The real has plunged roughly 40 percent over the past year against the U.S. dollar and could continue sliding if the economy worsens and if lawmakers succeed in an effort to impeach President Dilma Rousseff. The real was trading at 3.73 reals to the dollar early Friday.
Government contracts for clean energy aren’t expected to top 2,000 megawatts this year, Helena Chung, an analyst with Bloomberg New Energy Finance in Sao Paulo, told Bloomberg this week.
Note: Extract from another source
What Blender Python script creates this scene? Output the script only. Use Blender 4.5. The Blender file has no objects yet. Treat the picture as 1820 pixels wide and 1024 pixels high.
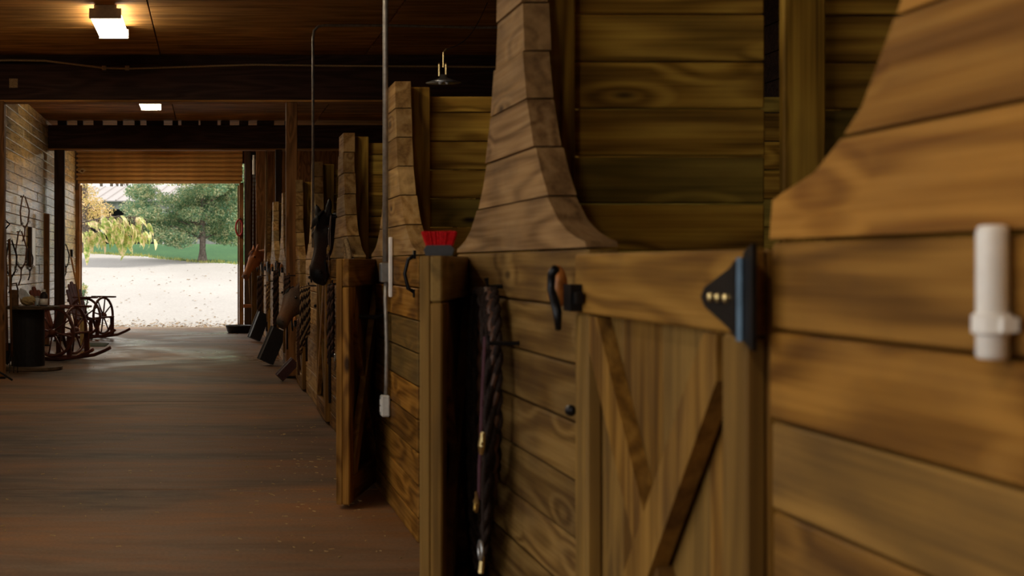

That would show growth stabilizing over the last two years and would be less than half the 4,600 megawatts in new wind contracts signed three years ago.
The slowdown arrives after years of stellar growth in Brazil’s renewable energy market.
The country is now the world’s 10th-biggest wind market, with about 8,715 megawatts in total installed capacity at the end of 2015 — about 2 percent of total wind capacity, the Global Wind Energy Council found in its annual report. China and the United States, the first- and second-largest markets, comprised roughly 33.5 percent and 17.2 percent of total wind capacity, respectively.
Brazil’s solar power sector is smaller but has gained steam recently. About a million photovoltaic (PV) systems are installed across the country, totaling only 30 megawatts of installed capacity, although the government has signed contracts for around 3,000 megawatts in new solar projects to come online by 2018.
Rosende said he still expects the Brazilian solar market to grow, albeit at a slower pace than it would have in a stronger economy. He said demand is rising for rooftop solar projects on houses and office buildings, in particular, as Brazilian families and businesses seek cheaper alternatives to expensive grid electricity. A handful of solar-rich states in Brazil, including Minas Gerais and Bahia, are actively pushing local auctions and may adjust contracts with power developers to reflect a more attractive price, given the weaker real.
“There are going to be a lot of players investing for the medium term in Brazil,” he said.
Renata Ferreira Chagas, a spokeswoman for the Spanish wind giant Iberdrola SA, said she similarly expected Brazil’s clean energy rush to continue despite the current financial fracas. Iberdrola is building six wind farms in Brazil’s northeast that will add over 1,500 megawatts to its existing portfolio of 2,830 megawatts.
Ferreira Chagas said it was too early to say how Brazil’s economic downturn was affecting the business. But she said the company is “optimistic about the potential of Brazil, and that the current recession will give way soon to a recovery.”